# Written instruction
The lines to print start at the one containing "Write part 3 of" and end at the one containing "return solidify(o, .0016)"; print them exactly, ends included, and only them.

# Material for this task
--------

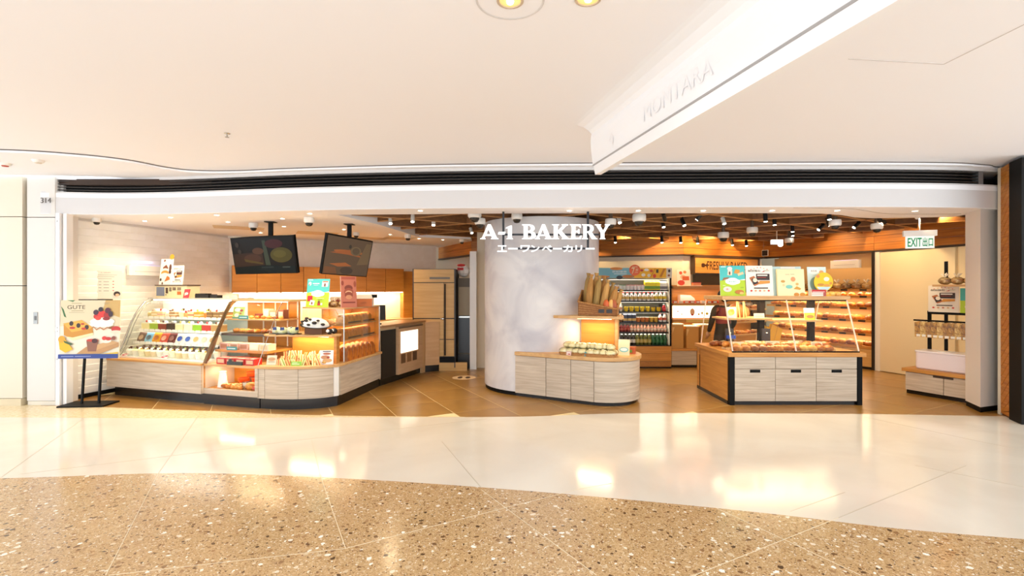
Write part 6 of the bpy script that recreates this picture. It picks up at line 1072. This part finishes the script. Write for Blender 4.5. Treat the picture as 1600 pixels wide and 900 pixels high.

--------

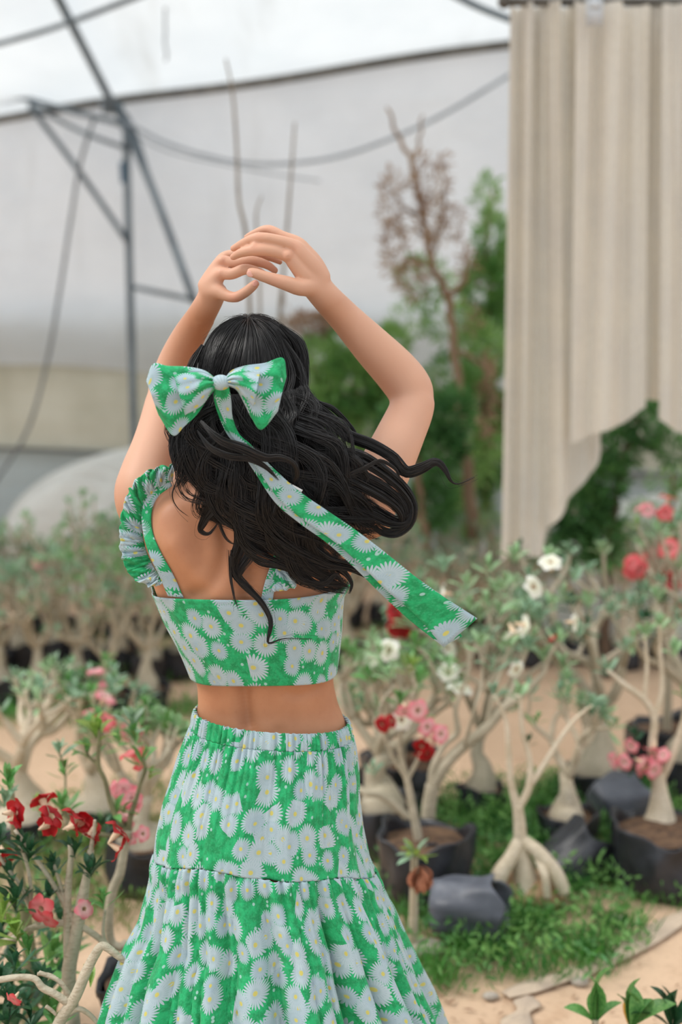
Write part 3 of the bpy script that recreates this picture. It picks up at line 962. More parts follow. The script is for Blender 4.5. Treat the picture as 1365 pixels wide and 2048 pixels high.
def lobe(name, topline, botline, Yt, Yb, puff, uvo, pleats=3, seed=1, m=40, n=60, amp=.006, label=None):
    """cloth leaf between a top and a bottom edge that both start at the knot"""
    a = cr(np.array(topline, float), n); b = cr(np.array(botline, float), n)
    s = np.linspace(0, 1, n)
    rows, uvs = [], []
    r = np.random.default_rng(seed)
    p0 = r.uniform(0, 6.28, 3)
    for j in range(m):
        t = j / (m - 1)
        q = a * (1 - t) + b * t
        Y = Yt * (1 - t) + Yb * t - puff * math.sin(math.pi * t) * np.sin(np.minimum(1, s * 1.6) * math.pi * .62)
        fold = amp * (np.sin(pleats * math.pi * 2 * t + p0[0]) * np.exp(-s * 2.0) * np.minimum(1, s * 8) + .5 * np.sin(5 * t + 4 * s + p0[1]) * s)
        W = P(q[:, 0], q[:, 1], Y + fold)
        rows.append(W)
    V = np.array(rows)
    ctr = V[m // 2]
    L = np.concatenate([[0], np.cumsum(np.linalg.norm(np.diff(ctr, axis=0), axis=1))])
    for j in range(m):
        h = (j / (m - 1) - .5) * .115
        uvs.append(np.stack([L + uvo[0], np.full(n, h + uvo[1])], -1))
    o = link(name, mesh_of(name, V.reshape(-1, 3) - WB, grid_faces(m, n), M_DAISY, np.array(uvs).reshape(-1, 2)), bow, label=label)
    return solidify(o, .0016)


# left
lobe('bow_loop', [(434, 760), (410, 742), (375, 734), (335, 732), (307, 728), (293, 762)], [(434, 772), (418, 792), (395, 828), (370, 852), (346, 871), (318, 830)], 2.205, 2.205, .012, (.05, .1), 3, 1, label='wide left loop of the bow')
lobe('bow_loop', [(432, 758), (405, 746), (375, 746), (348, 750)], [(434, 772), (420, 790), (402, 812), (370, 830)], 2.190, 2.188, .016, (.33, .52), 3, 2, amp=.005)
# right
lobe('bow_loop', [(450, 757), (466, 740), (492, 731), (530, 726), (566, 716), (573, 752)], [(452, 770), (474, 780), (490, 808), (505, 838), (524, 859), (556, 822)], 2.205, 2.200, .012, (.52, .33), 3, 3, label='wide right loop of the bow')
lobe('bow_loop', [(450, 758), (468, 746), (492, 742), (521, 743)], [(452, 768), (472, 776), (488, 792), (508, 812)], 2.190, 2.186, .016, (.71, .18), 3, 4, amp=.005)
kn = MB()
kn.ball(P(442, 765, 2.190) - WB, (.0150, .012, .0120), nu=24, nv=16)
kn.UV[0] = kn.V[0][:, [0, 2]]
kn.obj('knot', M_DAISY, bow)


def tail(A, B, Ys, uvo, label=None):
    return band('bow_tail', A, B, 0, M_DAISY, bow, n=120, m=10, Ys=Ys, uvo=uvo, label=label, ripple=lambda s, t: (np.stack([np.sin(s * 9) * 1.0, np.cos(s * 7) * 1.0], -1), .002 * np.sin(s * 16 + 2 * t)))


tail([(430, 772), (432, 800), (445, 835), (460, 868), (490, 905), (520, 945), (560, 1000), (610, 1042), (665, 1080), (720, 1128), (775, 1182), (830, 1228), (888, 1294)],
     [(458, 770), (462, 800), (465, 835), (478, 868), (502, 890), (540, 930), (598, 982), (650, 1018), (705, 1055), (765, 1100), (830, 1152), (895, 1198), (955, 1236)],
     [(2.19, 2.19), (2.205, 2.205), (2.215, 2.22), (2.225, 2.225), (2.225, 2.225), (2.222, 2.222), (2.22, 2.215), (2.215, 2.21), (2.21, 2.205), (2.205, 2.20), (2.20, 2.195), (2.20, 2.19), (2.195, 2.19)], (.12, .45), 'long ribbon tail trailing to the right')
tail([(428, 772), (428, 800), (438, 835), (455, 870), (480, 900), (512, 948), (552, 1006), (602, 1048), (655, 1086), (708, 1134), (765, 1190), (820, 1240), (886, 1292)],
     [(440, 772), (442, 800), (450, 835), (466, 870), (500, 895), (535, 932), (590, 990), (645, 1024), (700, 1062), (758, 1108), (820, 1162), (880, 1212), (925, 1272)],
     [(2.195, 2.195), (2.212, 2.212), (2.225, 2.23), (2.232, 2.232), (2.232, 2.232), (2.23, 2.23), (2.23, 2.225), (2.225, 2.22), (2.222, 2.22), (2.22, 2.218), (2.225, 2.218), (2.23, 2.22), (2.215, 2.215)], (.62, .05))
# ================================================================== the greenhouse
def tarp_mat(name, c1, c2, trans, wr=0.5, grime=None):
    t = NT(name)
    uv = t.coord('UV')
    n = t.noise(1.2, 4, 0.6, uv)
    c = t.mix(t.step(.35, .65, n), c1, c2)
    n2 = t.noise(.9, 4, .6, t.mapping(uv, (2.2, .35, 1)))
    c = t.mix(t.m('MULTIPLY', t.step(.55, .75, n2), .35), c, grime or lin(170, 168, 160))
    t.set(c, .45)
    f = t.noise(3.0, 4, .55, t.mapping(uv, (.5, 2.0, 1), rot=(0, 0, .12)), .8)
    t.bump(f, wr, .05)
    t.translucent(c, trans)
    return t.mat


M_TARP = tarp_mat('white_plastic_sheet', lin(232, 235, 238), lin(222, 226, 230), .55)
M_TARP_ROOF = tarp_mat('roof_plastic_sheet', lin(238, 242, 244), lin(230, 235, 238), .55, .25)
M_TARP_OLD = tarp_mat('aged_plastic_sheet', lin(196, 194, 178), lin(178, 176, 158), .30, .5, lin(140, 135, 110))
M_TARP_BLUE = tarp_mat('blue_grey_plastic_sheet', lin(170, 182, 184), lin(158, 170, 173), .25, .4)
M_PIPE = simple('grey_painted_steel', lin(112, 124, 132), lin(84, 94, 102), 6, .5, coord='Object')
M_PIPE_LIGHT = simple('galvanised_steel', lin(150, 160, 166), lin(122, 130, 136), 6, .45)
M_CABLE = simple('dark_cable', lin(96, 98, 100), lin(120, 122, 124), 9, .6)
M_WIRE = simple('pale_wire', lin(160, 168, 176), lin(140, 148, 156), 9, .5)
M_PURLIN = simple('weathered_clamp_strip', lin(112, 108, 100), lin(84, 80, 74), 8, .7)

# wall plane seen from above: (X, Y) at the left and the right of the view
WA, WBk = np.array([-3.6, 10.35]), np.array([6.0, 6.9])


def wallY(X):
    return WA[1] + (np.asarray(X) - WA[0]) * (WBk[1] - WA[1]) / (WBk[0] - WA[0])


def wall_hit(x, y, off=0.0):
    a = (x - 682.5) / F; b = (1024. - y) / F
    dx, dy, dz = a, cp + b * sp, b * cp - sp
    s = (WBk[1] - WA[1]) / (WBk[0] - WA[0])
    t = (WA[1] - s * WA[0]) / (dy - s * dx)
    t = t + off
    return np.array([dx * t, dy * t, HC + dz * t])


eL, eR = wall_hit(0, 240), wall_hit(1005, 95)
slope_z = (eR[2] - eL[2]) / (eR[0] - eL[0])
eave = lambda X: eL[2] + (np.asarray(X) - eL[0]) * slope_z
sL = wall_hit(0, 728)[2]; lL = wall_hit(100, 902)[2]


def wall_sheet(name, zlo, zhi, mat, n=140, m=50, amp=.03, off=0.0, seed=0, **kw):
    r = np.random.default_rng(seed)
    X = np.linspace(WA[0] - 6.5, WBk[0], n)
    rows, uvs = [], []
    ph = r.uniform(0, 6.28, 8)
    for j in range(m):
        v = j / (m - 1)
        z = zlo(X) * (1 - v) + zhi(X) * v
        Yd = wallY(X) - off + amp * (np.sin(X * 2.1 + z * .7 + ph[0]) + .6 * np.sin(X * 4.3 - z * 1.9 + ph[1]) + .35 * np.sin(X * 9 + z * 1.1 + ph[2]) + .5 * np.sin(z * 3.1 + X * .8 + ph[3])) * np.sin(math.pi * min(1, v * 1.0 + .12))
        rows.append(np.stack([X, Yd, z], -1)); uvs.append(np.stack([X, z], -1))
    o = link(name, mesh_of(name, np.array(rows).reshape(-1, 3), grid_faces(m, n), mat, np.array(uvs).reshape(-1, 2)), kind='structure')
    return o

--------

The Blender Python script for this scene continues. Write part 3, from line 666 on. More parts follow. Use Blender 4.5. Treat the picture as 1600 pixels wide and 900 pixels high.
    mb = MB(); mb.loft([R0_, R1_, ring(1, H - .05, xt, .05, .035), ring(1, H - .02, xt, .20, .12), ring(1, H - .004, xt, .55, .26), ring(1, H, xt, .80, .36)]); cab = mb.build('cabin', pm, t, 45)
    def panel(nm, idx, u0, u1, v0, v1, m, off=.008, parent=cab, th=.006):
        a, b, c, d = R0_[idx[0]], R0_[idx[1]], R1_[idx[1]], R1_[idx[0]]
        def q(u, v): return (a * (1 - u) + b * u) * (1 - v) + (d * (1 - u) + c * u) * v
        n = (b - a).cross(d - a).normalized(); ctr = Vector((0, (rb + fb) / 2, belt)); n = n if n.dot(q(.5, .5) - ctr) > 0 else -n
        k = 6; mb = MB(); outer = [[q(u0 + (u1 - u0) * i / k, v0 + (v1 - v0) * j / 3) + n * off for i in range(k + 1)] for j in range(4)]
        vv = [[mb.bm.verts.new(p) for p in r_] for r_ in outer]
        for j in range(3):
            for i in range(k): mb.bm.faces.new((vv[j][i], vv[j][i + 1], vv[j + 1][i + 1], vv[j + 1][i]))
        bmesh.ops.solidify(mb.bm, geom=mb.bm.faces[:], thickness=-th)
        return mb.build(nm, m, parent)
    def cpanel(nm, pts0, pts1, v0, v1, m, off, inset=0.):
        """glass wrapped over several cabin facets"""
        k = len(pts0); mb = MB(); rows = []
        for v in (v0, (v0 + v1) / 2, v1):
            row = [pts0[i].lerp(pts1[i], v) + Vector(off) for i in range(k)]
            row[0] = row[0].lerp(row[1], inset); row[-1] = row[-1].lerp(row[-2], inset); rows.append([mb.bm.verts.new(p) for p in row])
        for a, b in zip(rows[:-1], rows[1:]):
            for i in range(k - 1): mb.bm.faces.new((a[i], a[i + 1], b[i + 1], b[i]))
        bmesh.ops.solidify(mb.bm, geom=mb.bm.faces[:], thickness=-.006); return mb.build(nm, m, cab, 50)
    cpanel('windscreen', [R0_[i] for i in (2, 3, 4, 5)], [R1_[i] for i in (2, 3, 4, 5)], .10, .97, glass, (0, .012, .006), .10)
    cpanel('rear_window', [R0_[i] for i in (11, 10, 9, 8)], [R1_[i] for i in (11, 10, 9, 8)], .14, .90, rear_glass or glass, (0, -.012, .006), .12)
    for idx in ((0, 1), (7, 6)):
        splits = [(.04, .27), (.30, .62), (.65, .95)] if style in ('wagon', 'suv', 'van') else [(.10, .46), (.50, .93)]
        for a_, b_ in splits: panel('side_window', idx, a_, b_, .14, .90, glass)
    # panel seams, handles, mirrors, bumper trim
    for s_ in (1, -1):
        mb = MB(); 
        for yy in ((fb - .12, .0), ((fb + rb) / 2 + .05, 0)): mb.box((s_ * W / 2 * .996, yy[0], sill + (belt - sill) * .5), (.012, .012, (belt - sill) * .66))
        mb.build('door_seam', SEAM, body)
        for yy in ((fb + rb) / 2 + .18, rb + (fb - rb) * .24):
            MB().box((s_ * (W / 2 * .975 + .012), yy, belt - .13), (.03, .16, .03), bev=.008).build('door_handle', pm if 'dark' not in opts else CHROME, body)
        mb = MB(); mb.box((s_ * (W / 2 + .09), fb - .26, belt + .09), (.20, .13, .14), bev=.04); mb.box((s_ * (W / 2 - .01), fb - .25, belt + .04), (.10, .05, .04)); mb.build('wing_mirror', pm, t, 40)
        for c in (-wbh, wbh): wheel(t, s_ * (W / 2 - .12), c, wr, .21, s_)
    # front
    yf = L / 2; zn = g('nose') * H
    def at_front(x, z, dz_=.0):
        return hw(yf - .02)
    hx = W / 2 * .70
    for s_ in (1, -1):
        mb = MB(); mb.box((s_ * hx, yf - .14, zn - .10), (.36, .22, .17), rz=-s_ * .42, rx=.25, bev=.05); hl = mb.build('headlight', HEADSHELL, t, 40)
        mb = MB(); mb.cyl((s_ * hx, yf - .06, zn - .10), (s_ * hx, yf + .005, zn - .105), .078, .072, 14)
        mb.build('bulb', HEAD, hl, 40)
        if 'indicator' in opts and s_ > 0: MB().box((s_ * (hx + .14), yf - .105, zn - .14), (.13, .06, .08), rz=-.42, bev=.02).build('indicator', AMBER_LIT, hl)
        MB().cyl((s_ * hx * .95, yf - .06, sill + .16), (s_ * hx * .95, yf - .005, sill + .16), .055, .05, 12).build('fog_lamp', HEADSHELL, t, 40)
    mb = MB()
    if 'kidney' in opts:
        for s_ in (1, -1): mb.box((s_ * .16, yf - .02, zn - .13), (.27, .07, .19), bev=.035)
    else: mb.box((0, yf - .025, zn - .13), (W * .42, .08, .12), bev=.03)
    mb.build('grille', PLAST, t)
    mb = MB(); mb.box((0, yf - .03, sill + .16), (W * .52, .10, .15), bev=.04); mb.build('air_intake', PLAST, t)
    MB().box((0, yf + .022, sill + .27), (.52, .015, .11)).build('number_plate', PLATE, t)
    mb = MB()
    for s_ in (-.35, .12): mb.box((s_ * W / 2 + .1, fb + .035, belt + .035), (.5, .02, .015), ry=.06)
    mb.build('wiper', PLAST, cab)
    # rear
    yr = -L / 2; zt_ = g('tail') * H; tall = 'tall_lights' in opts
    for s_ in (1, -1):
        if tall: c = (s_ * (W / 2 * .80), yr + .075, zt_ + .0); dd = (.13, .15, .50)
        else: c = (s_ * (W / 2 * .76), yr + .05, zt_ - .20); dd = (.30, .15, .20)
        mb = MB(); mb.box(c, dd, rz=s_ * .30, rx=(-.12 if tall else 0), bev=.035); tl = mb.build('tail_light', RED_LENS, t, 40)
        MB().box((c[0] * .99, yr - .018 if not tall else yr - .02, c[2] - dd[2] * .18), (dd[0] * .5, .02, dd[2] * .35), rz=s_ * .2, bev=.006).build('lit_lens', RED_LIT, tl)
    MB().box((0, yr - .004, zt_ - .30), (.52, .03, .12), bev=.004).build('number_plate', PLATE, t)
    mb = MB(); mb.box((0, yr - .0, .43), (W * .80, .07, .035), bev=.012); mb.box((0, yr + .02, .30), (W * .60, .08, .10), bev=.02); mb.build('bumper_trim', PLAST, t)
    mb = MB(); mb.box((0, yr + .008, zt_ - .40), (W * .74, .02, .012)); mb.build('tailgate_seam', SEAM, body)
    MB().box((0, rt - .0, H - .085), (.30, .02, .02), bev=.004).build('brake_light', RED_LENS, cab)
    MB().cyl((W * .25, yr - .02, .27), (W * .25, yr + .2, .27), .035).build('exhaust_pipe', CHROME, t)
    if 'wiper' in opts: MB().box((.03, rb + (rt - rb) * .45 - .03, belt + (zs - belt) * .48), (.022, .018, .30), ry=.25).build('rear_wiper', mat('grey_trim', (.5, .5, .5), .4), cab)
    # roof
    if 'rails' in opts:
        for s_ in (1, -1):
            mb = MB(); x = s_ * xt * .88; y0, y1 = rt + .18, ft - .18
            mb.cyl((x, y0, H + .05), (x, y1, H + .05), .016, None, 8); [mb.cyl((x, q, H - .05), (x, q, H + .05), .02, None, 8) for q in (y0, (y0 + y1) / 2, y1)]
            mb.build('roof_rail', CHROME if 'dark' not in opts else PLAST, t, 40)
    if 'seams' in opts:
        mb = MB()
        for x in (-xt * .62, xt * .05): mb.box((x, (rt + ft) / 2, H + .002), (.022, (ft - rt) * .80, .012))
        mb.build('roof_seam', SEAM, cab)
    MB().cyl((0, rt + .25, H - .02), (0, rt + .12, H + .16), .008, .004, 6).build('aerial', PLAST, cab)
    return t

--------

# Solution for this exercise
Write part 3 of the bpy script that recreates this picture. It picks up at line 962. More parts follow. The script is for Blender 4.5. Treat the picture as 1365 pixels wide and 2048 pixels high.
def lobe(name, topline, botline, Yt, Yb, puff, uvo, pleats=3, seed=1, m=40, n=60, amp=.006, label=None):
    """cloth leaf between a top and a bottom edge that both start at the knot"""
    a = cr(np.array(topline, float), n); b = cr(np.array(botline, float), n)
    s = np.linspace(0, 1, n)
    rows, uvs = [], []
    r = np.random.default_rng(seed)
    p0 = r.uniform(0, 6.28, 3)
    for j in range(m):
        t = j / (m - 1)
        q = a * (1 - t) + b * t
        Y = Yt * (1 - t) + Yb * t - puff * math.sin(math.pi * t) * np.sin(np.minimum(1, s * 1.6) * math.pi * .62)
        fold = amp * (np.sin(pleats * math.pi * 2 * t + p0[0]) * np.exp(-s * 2.0) * np.minimum(1, s * 8) + .5 * np.sin(5 * t + 4 * s + p0[1]) * s)
        W = P(q[:, 0], q[:, 1], Y + fold)
        rows.append(W)
    V = np.array(rows)
    ctr = V[m // 2]
    L = np.concatenate([[0], np.cumsum(np.linalg.norm(np.diff(ctr, axis=0), axis=1))])
    for j in range(m):
        h = (j / (m - 1) - .5) * .115
        uvs.append(np.stack([L + uvo[0], np.full(n, h + uvo[1])], -1))
    o = link(name, mesh_of(name, V.reshape(-1, 3) - WB, grid_faces(m, n), M_DAISY, np.array(uvs).reshape(-1, 2)), bow, label=label)
    return solidify(o, .0016)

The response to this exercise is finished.